Department of Romance Studies' Lecturers in French
Seated, from left: Susan Dorff, Shelagh Hadley, and Paula Hennessey
Standing, from left: Liliane Duséwoir, Aline Livni, Nicholas Huckle, and Leslie Hawkes
"It was Tremont Street, it was France." Henry James may have gotten it right when he suggested, at the turning point of his most revered novel, that there was a special affinity between Boston and the essence of France.

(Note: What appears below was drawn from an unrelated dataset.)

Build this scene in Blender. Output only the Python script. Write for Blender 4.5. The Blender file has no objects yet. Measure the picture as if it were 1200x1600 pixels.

The French section of Boston University, a community of internationally published scholars, has historically been a place where the Jamesian vision has come true. Roger Shattuck, who taught for years in the section, won a National Book Award for his work on Proust. (The first Shattuck Memorial Lecture was delivered by the eminent philosopher Alain Finkielkraut.) Jeffrey Mehlman's writings have been at the forefront of the naturalization in English of French thought in its structuralist and post-structuralist phases. T. Jefferson Kline, the author of a highly regarded book on Malraux, has done important work on film and literature. Dorothy Kelly (on the Paris known as the "capital of the nineteenth century") and Elizabeth Goldsmith (on the other century of French cultural hegemony, the seventeenth) have brought issues of gender to bear with telling results. Susan Jackson, our expert in the eighteenth century, has published widely in the field. Our medievalist, Irit Kleiman, has written provocatively on the theme of betrayal in the French Middle Ages. Finally, for all the section's commitment to the historical significance of a major culture of the West, we are happy to affirm our interest in the examination of its future byways: prize-winning poet Rosanna Warren brings a poet's sensibility to bear on questions of French verse and Odile Cazenave has pioneered in the charting of recent Francophone (post-colonial) literature. Carol Neidle, Professor of French and Linguistics, offers courses on French phonetics and syntax.